### TASK DESCRIPTION
The lines to be extracted run from the start of the listing through the line containing "COL = scene.collection"; copy them exactly and nothing else.

### PROVIDED MATERIAL
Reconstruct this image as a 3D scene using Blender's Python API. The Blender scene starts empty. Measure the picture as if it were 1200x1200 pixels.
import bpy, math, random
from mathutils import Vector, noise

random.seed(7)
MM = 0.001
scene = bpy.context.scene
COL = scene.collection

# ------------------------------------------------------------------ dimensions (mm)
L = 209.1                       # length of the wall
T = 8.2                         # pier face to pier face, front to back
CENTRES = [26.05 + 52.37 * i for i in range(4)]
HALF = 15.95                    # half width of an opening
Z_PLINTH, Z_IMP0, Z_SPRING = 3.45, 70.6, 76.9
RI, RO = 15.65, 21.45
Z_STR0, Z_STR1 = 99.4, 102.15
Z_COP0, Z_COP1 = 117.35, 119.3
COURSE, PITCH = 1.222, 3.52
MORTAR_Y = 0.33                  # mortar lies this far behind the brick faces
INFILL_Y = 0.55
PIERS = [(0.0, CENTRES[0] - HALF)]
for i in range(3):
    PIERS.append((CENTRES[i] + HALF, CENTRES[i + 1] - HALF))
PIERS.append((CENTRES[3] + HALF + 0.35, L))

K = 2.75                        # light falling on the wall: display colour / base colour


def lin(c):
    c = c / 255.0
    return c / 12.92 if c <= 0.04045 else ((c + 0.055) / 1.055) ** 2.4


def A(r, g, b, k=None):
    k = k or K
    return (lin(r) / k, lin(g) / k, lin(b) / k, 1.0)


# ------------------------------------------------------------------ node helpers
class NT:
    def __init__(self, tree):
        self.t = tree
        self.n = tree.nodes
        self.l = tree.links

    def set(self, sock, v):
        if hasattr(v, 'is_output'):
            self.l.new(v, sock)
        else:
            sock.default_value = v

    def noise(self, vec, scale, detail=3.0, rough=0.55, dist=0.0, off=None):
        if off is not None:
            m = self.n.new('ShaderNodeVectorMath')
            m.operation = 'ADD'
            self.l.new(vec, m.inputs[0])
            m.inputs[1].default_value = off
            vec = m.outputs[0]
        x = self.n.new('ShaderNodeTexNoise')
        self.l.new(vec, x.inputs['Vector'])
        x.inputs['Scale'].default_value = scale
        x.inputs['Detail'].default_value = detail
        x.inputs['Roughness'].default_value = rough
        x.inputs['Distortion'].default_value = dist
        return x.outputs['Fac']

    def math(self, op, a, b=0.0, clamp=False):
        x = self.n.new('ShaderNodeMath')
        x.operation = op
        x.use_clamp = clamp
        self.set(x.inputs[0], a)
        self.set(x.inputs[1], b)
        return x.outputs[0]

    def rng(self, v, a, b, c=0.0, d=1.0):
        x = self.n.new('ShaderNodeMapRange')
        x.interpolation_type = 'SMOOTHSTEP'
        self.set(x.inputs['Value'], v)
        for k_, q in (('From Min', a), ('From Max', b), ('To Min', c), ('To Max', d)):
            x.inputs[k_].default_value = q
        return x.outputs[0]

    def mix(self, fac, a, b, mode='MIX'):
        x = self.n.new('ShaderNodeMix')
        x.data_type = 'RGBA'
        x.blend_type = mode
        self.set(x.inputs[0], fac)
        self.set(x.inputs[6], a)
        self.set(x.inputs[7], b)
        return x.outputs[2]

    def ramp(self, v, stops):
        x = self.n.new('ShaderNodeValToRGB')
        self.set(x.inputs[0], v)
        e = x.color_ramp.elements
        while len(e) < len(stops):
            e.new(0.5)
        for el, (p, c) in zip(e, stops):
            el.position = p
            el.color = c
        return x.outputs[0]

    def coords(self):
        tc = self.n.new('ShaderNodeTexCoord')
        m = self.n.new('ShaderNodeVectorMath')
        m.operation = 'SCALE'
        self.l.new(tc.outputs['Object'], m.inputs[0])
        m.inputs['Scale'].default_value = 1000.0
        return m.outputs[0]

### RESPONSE
Reconstruct this image as a 3D scene using Blender's Python API. The Blender scene starts empty. Measure the picture as if it were 1200x1200 pixels.
import bpy, math, random
from mathutils import Vector, noise

random.seed(7)
MM = 0.001
scene = bpy.context.scene
COL = scene.collection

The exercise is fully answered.